I believe one of the conditions of the Comcast deal was the final divestiture of KWHY. I'm not sure I'd read much more into it than that, though.
 
We'll see. I don't see Comcast as much of a brick & mortar company. I think they like content, not transmitters and towers.
 
TheBigA said:
We'll see. I don't see Comcast as much of a brick & mortar company. I think they like content, not transmitters and towers.

I think you're right in general about that, but I think they may have themselves in a bit of a bind. Start selling off TV stations, and your remaining affiliates start wondering (with good reason) about Comcast's ongoing commitment to maintaining NBC as a terrestrial broadcast network. And how many buyers will pay premium prices for a WVIT or a WTVJ or a KNSD, knowing that they're being sold precisely because Comcast isn't all that committed to the broadcast model they represent?

So it may be in Comcast's best overall interest, at least in the short term, to hang on to most or all of those transmitters and towers, at least to keep the current network model alive until it can fully implement whatever plans it might (emphasis on "might") have to migrate NBC to a cable platform...if that's the plan at all.
 
The game to play is "splunge," as they said in Monty Python. Do both. Sell off real estate and physical assets while retaining control.
 
Scott Fybush said:
how many buyers will pay premium prices for a WVIT or a WTVJ or a KNSD, knowing that they're being sold precisely because Comcast isn't all that committed to the broadcast model they represent?

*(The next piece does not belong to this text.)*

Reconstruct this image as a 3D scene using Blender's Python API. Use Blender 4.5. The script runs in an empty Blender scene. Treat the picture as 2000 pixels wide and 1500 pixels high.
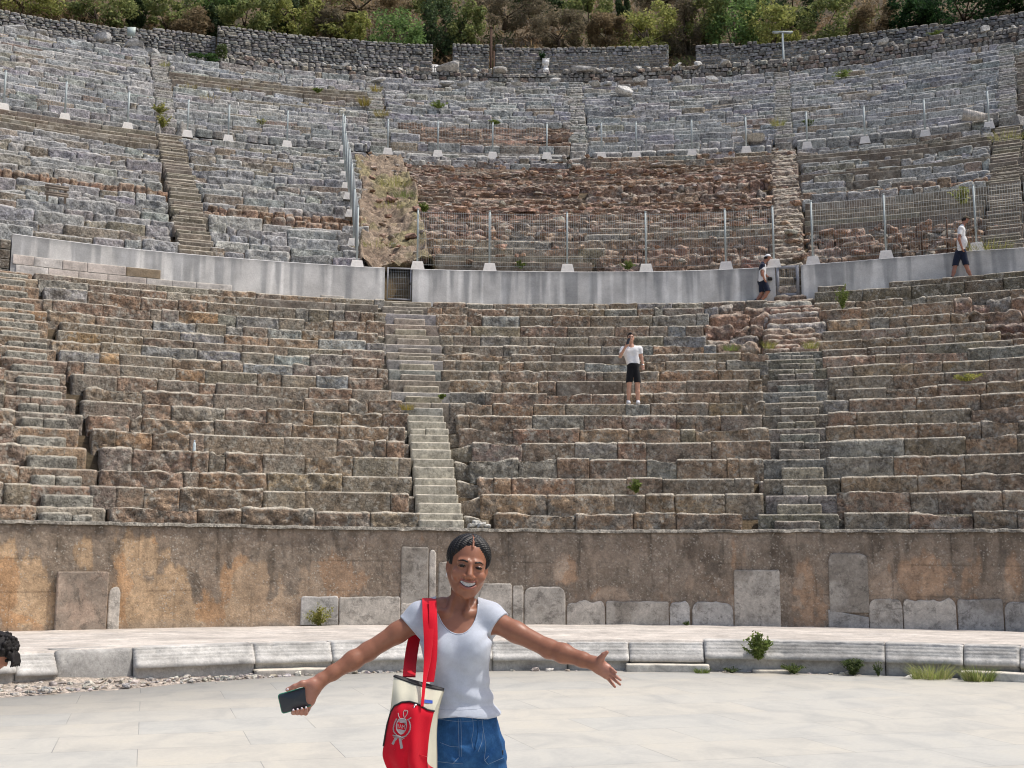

Especially the case of WTVJ -- Post-Newsweek, which also owned WPLG in Miami, was cleared by the FCC to buy WTVJ (due to regulations regarding the station's ranking in the market), but backed off at the last minute.

TheBigA said:
The game to play is "splunge," as they said in Monty Python. Do both. Sell off real estate and physical assets while retaining control.

Of course, they could also do what Sinclair or Nexstar has done and sell them to "other broadcasters" that are loosely related to the seller.
 
Scott Fybush said:
TheBigA said:
We'll see. I don't see Comcast as much of a brick & mortar company. I think they like content, not transmitters and towers.

I think you're right in general about that, but I think they may have themselves in a bit of a bind. Start selling off TV stations, and your remaining affiliates start wondering (with good reason) about Comcast's ongoing commitment to maintaining NBC as a terrestrial broadcast network. And how many buyers will pay premium prices for a WVIT or a WTVJ or a KNSD, knowing that they're being sold precisely because Comcast isn't all that committed to the broadcast model they represent?

So it may be in Comcast's best overall interest, at least in the short term, to hang on to most or all of those transmitters and towers, at least to keep the current network model alive until it can fully implement whatever plans it might (emphasis on "might") have to migrate NBC to a cable platform...if that's the plan at all.

I think your emphasis of "in the short term" is spot on. Is it fair to say that, in the long run, Comcast, Fox, CBS, etc. all plan to migrate towards to a cable platform for the "broadcast" networks. They realize the economics favor a subscription model- and the days of giving away content are rapidly expiring.

At this point, I think they've shown their hand- and I would hope that any potential buyers of a television station know fully that within 5 or 10 years, they may end up as an independent station.